“Sei um ninho” é uma expressão dos meninos portugueses de há umas gerações atrás. Diziam: “sei um ninho” como quem diz: “sei de um tesouro”. Talvez por isso nunca se podia dizê-lo, segundo a tradição, “debaixo de telha”, isto é, perto de ouvidos indiscretos, os das cobras, lagartos e formigas. Helena Justino diz-nos: “sei um ninho”, debaixo de telha, debaixo de tela, longe de outros olhares indiscretos. Saber de um ninho é um saber só de alguns, só para alguns. Um ninho pode ser, também, uma tela. Quando se pergunta qual nasceu antes, se o ovo, se o passarinho, a resposta é: foi a tela. No princípio era o verbo, mas antes foi o ninho, a tela. Antes do primeiro som. A linguagem dos pássaros ou dos símbolos, é posterior ao ninho. O ninho é o tempo do silêncio, antes de qualquer linguagem. O ninho é a origem de todos os símbolos, é a Mátria. Anterior ao Big-Bang.
Como palavra nasce nasalada, ainda tem líquido dentro, e é diminuta, semente, terna, tenra, macia. É um pré-útero. O nada antes do tudo. Existe desde a não existência. O maior paradoxo, porque é o vazio que contém o cheio.
O “i” é o passarinho, os dois “n” s que o embalam são o ninho, o “ho” é já a possibilidade do voo e da respiração: aspiração pelo “h”, circular como o primeiro voo à volta do ninho, pelo “o”.
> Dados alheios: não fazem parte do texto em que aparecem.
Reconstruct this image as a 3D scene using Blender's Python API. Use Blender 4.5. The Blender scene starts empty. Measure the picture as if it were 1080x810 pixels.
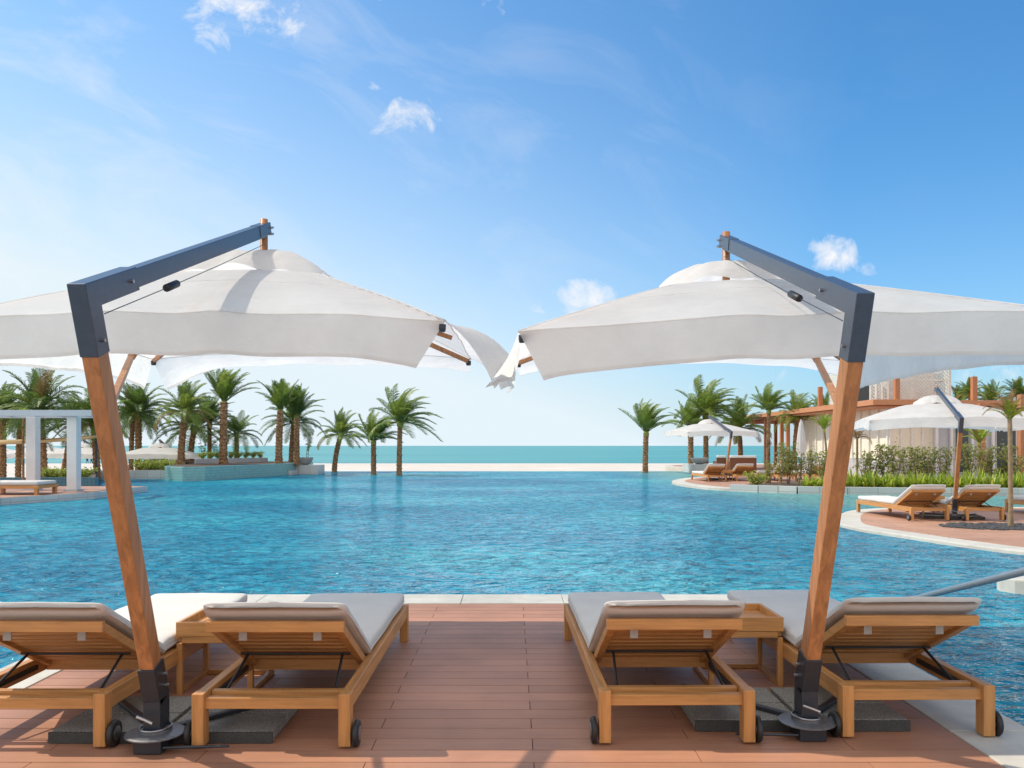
import bpy, bmesh, math, random
from mathutils import Vector, Matrix, noise
random.seed(7)
R = math.radians
scene = bpy.context.scene
COL = scene.collection
CAMZ = 1.45
F = 875.0
def at(px, py, z=0.0):
    """ground point seen at a pixel of the photograph (level camera at CAMZ)"""
    d = (CAMZ - z) * F / (py - 470.0)
    return ((px - 540.0) / F * d, d)
def xat(px, d): return (px - 540.0) / F * d
def zat(py, d): return CAMZ + (470.0 - py) / F * d

# ------------------------------------------------------------------ materials
def new_mat(name):
    m = bpy.data.materials.new(name); m.use_nodes = True
    nt = m.node_tree
    return m, nt, nt.nodes['Principled BSDF']
def N(nt, t, **kw):
    n = nt.nodes.new(t)
    for k, v in kw.items():
        if k in n.inputs: n.inputs[k].default_value = v
        else: setattr(n, k, v)
    return n
def L(nt, a, b): nt.links.new(a, b)
def coords(nt, scale=(1,1,1), world=False, rot=(0,0,0)):
    mp = N(nt, 'ShaderNodeMapping'); mp.inputs['Scale'].default_value = scale
    mp.inputs['Rotation'].default_value = rot
    if world:
        g = N(nt, 'ShaderNodeNewGeometry'); L(nt, g.outputs['Position'], mp.inputs['Vector'])
    else:
        t = N(nt, 'ShaderNodeTexCoord'); L(nt, t.outputs['Object'], mp.inputs['Vector'])
    return mp.outputs['Vector']
def ramp(nt, fac, stops):
    r = N(nt, 'ShaderNodeValToRGB'); e = r.color_ramp.elements
    while len(e) < len(stops): e.new(0.5)
    for i, (p, c) in enumerate(stops):
        e[i].position = p; e[i].color = (c[0], c[1], c[2], 1)
    L(nt, fac, r.inputs['Fac']); return r.outputs['Color']
def noise_n(nt, vec, scale, detail=4, rough=.55, dist=0):
    n = N(nt, 'ShaderNodeTexNoise'); n.inputs['Scale'].default_value = scale
    n.inputs['Detail'].default_value = detail; n.inputs['Roughness'].default_value = rough
    n.inputs['Distortion'].default_value = dist
    L(nt, vec, n.inputs['Vector']); return n.outputs['Fac']
def bump(nt, h, strength, dist, bsdf, prev=None):
    b = N(nt, 'ShaderNodeBump'); b.inputs['Strength'].default_value = strength
    b.inputs['Distance'].default_value = dist
    L(nt, h, b.inputs['Height'])
    if prev is not None: L(nt, prev, b.inputs['Normal'])
    if bsdf is not None: L(nt, b.outputs['Normal'], bsdf.inputs['Normal'])
    return b.outputs['Normal']
def mul(c, k): return tuple(min(1, x * k) for x in c)

def mat_wood(name, c, axis='y', rough=.5, var=.35):
    m, nt, b = new_mat(name)
    s = {'x': (1.2, 14, 14), 'y': (14, 1.2, 14), 'z': (14, 14, 1.2)}[axis]
    v = coords(nt, s)
    f = noise_n(nt, v, 2.2, 6, .62, .6)
    L(nt, ramp(nt, f, [(.25, mul(c, 1 - var)), (.5, c), (.78, mul(c, 1 + var))]), b.inputs['Base Color'])
    b.inputs['Roughness'].default_value = rough
    bump(nt, f, .25, .004, b)
    return m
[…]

Nas telas existem ninhos de todas as formas, e até sem forma. Eu sei uns ninhos que uma pintora salvou. Digo-o debaixo de tela. Onde coexiste o antes e o depois, o ninho e o pássaro. E às vezes o pássaro tem forma de peixe. É quando o ninho regressa às águas primordiais: ovo em mutação, ovo em flutuação de cor, de textura, de génese. Peixes pássaros num mundo de cor, pedido, emprestado, à flor.
Não é impossível que a tela se transforme em ninho e depois em pássaro e saia a voar. As telas são objectos voadores, têm asas. Invisíveis. Por isso (re)pousam em sítios altos, por isso (re)produzem seres alados. As telas criadas pelo voo do pincel pousam em sítios de onde apenas se sai voando, com um amplo voo de imaginação e, às vezes, de dor, como é quase sempre o primeiro voo. Por isso, o pássaro regressa ao ninho. À tela. Para renascer e transcender. A dor.